New York City Opera faces will try to meet their grave financial challenges head-on with a new business model.
You manage an opera company. Your expenses exceed your income. That is the scenario you inherited when you stepped in as general manager and is expected to be the scenario moving forward.
If you don’t come up with a new business model that allows you to operate with the funds you can expect to have, you’ll have to close your doors.
(By the way, you don’t have a goose that lays golden eggs or a big fat money tree in your backyard last time you checked.)
What do you do? One option is to do what managers are paid to do. You manage. You manage so that you can continue programming in fulfillment of a company’s mission. Or you fold your cards, pick up your hat, and say, “Sayonara, suckers. Let all this big mess be someone else’s problem.”
George Steel, General Manager and Artistic Director of the New York City Opera, hasn’t folded his cards or hung his head. He’s managing an organization just as he’s been charged to do. What should have been or might have been didn’t pan out to be, so he’s trying to move forward with a new business model that allows New York City Opera to continue to do what it was established to do.
“But they won’t be paying union chorus and orchestra wages any longer?” Wouldn’t it be wonderful if they could? I’ve certainly enjoyed those aspects of seeing shows at presented by New York City Opera that add immeasurably to the production values of each show.
But who’s going to pay the professional musicians? New York City Opera can no longer afford their Lincoln Center home, but people are expecting them somehow to continue to shell out union wages for musicians? That’s like a homeless person keeping a building contractor on retainer because that’s what he used do when he had that good job and that beautiful house that everyone admired and loved to visit.
I live in Central Pennsylvania where many businesses are still trying to recover from the economic downturn that began in the last decade. Historically, even in the past 10-15 years, these family- and closely-held businesses might have been very successful, generating x-amount of revenue. Because of the recession or market forces or changes in their industry, many business leaders are having to define a new normal. That means they’ve realized they no longer run a company that generates x-amount per year, but 1/2 x-amount. In fact, they might never generate x-amount again–ever.
These business owners have come up with new business models to stay in business. Because they would be irresponsible–no, not just irresponsible–stupid business people if they failed to search for and then put in place ways to keep the business afloat that their father or grandfather founded decades ago, under different market conditions, which is now entrusted to them.

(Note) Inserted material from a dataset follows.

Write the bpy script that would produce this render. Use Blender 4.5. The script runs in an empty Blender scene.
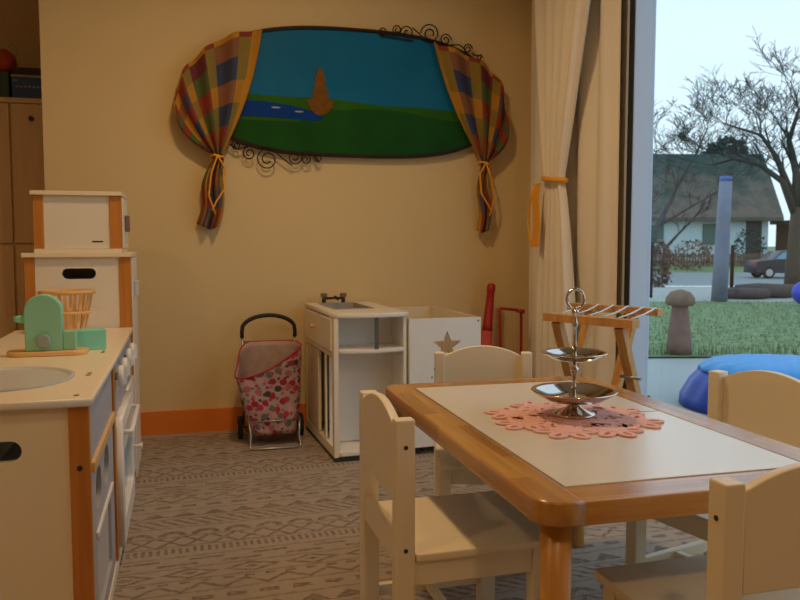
import bpy, bmesh, math, random
from mathutils import Vector, Matrix
R = math.radians
PI = math.pi
sc = bpy.context.scene
C = sc.collection

# ------------------------------------------------------------------ camera
cd = bpy.data.cameras.new('camera'); cam = bpy.data.objects.new('camera', cd); C.objects.link(cam)
cd.lens = 35.1; cd.sensor_width = 36; cd.clip_start = .02; cd.clip_end = 400
cam.location = (0, 0, .95); cam.rotation_euler = (R(90 - 4.18), 0, R(-15.6))
cd.dof.use_dof = True; cd.dof.focus_distance = 2.0; cd.dof.aperture_fstop = 9
sc.camera = cam

# ------------------------------------------------------------------ sky, lamps, exposure
world = bpy.data.worlds.new('sky'); sc.world = world; world.use_nodes = True
wn = world.node_tree.nodes; wl = world.node_tree.links
bg = wn['Background']
tc = wn.new('ShaderNodeTexCoord'); sx = wn.new('ShaderNodeSeparateXYZ'); cr = wn.new('ShaderNodeValToRGB')
wl.new(tc.outputs['Generated'], sx.inputs[0]); wl.new(sx.outputs['Z'], cr.inputs[0]); wl.new(cr.outputs[0], bg.inputs[0])
cr.color_ramp.elements[0].position = 0.0; cr.color_ramp.elements[0].color = (.62, .73, .80, 1)
cr.color_ramp.elements[1].position = .5; cr.color_ramp.elements[1].color = (.58, .72, .86, 1)
e = cr.color_ramp.elements.new(.12); e.color = (.64, .76, .84, 1)
bg.inputs['Strength'].default_value = 1.55
sc.view_settings.view_transform = 'Standard'; sc.view_settings.look = 'None'
sc.view_settings.exposure = 0.0; sc.view_settings.gamma = 1.0
sc.view_settings.use_curve_mapping = False
LAMP_W = [(.40, 2.40, 17.0), (.35, -.45, 9.5), (-1.35, .7, 9.0)]      # ceiling lamps: x, y, watts; the third is an added fill light
LAMP_COL = (1.0, .645, .32)

# ------------------------------------------------------------------ node helpers
def srgb(r, g, b):
    f = lambda c: (c / 255 / 12.92) if c / 255 <= .04045 else ((c / 255 + .055) / 1.055) ** 2.4
    return (f(r), f(g), f(b))

def new_mat(name):
    m = bpy.data.materials.new(name); m.use_nodes = True
    return m, m.node_tree.nodes, m.node_tree.links, m.node_tree.nodes['Principled BSDF']

def mat(name, col, rough=.5, metal=0, noise=.06, scale=12, bump=0, bscale=60, coat=0, crough=.03):
    m, n, l, b = new_mat(name)
    b.inputs['Roughness'].default_value = rough; b.inputs['Metallic'].default_value = metal
    if coat: b.inputs['Coat Weight'].default_value = coat; b.inputs['Coat Roughness'].default_value = crough
    t = n.new('ShaderNodeTexCoord')
    nz = n.new('ShaderNodeTexNoise'); nz.inputs['Scale'].default_value = scale; nz.inputs['Detail'].default_value = 3
    l.new(t.outputs['Object'], nz.inputs['Vector'])
    mx = n.new('ShaderNodeMix'); mx.data_type = 'RGBA'
    mx.inputs[6].default_value = tuple(c * (1 - noise) for c in col) + (1,)
    mx.inputs[7].default_value = tuple(min(1, c * (1 + noise)) for c in col) + (1,)
    l.new(nz.outputs['Fac'], mx.inputs[0]); l.new(mx.outputs[2], b.inputs['Base Color'])
    if bump:
        n2 = n.new('ShaderNodeTexNoise'); n2.inputs['Scale'].default_value = bscale
        l.new(t.outputs['Object'], n2.inputs['Vector'])
        bp = n.new('ShaderNodeBump'); bp.inputs['Strength'].default_value = bump; bp.inputs['Distance'].default_value = .01
        l.new(n2.outputs['Fac'], bp.inputs['Height']); l.new(bp.outputs[0], b.inputs['Normal'])
    return m

def flatpaint(*ks):
    for k_ in ks: M[k_].node_tree.nodes['Principled BSDF'].inputs['Specular IOR Level'].default_value = .08
def wood(name, c1, c2, axis=1, rough=.38, staves=False):
    """pine: fine streaks along an axis, and (optionally) glued staves of slightly different tone"""
    m, n, l, b = new_mat(name)
    b.inputs['Roughness'].default_value = rough
    t = n.new('ShaderNodeTexCoord'); mp = n.new('ShaderNodeMapping')
    s = [28, 28, 28]; s[axis] = 1.6
    mp.inputs['Scale'].default_value = s
    l.new(t.outputs['Object'], mp.inputs['Vector'])
    nz = n.new('ShaderNodeTexNoise'); nz.inputs['Scale'].default_value = 1.6; nz.inputs['Detail'].default_value = 5; nz.inputs['Distortion'].default_value = .6
    l.new(mp.outputs[0], nz.inputs['Vector'])
    r = n.new('ShaderNodeValToRGB'); r.color_ramp.elements[0].position = .3; r.color_ramp.elements[1].position = .72
    r.color_ramp.elements[0].color = c2 + (1,); r.color_ramp.elements[1].color = c1 + (1,)
    l.new(nz.outputs['Fac'], r.inputs[0])
    out = r.outputs[0]
    if staves:
        m2 = n.new('ShaderNodeMapping')
        if axis == 1: m2.inputs['Rotation'].default_value = (0, 0, R(90))
        l.new(t.outputs['Object'], m2.inputs['Vector'])
        bk = n.new('ShaderNodeTexBrick'); bk.inputs['Scale'].default_value = 1
        bk.inputs['Brick Width'].default_value = .27; bk.inputs['Row Height'].default_value = .041
        bk.inputs['Mortar Size'].default_value = .0; bk.inputs['Color1'].default_value = (.60, .52, .44, 1); bk.inputs['Color2'].default_value = (1.0, 1.0, 1.0, 1)
        l.new(m2.outputs[0], bk.inputs['Vector'])
        mx = n.new('ShaderNodeMix'); mx.data_type = 'RGBA'; mx.blend_type = 'MULTIPLY'; mx.inputs[0].default_value = 1
        l.new(out, mx.inputs[6]); l.new(bk.outputs['Color'], mx.inputs[7]); out = mx.outputs[2]
    if staves: b.inputs['Coat Weight'].default_value = .5; b.inputs['Coat Roughness'].default_value = .18
    l.new(out, b.inputs['Base Color'])
    return m

class V:
    """tiny expression wrapper for math nodes"""
    nt = None
    def __init__(s, o): s.o = o
    @staticmethod
    def op(kind, *a):
        nd = V.nt.nodes.new('ShaderNodeMath'); nd.operation = kind
        for i, x in enumerate(a):
            if isinstance(x, V): V.nt.links.new(x.o, nd.inputs[i])
            else: nd.inputs[i].default_value = x
        return V(nd.outputs[0])
    def __add__(s, x): return V.op('ADD', s, x)
    def __sub__(s, x): return V.op('SUBTRACT', s, x)
    def __rsub__(s, x): return V.op('SUBTRACT', x, s)
    def __mul__(s, x): return V.op('MULTIPLY', s, x)
    def __truediv__(s, x): return V.op('DIVIDE', s, x)
    def lt(s, x): return V.op('LESS_THAN', s, x)
    def gt(s, x): return V.op('GREATER_THAN', s, x)
    def fr(s): return V.op('FRACT', s)
    def fl(s): return V.op('FLOOR', s)
    def ab(s): return V.op('ABSOLUTE', s)
    def mx(s, x): return V.op('MAXIMUM', s, x)
    def mn(s, x): return V.op('MINIMUM', s, x)

# ------------------------------------------------------------------ mesh helpers
def link(name, me, m=None, parent=None, loc=(0, 0, 0), rz=0, smooth=False):
    if m is not None and not me.materials: me.materials.append(m)
    if smooth:
        for p in me.polygons: p.use_smooth = True
    o = bpy.data.objects.new(name, me); C.objects.link(o); o.location = loc; o.rotation_euler = (0, 0, rz)
    if parent is not None: o.parent = parent
    return o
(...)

New York City Opera is trying to cope with a new normal. I’m sure they’d love to stay in their beautiful, newly refurbished Lincoln Center home and retain their accomplished union singers and highly skilled orchestra members, but they can’t afford to do so and also remain solvent.
And please don’t start with the argument that they did unpopular, esoteric shows and that’s why they are in trouble. Under Steel they produced Don Giovanni, for pity’s sake, an opera potboiler if ever there was one. Oh, and Elixir of Love, and the very entertaining new musical by Stephen Schwartz, Seance on a Wet Afternoon. And they paid tribute to Leonard Bernstein with the New York premiere of A Quiet Place. Imagine that! Honoring Leonard Bernstein at Lincoln Center.
New York City Opera has come up with a new business plan that allows them to continue doing what they were founded to do–produce opera for the citizens of New York. It’s just that they are producing opera all across New York City instead of making New York (and the rest of the world) come to them. It’s a brave, interesting model that might just work. I’m very much looking forward to traveling to different parts of New York to see their 2011-12 season and hope I get the chance to do so.
Unless you have any better ideas or can lay a golden egg for them, then it’s time to give Steel and his organization a chance to move forward with a new New York City Opera.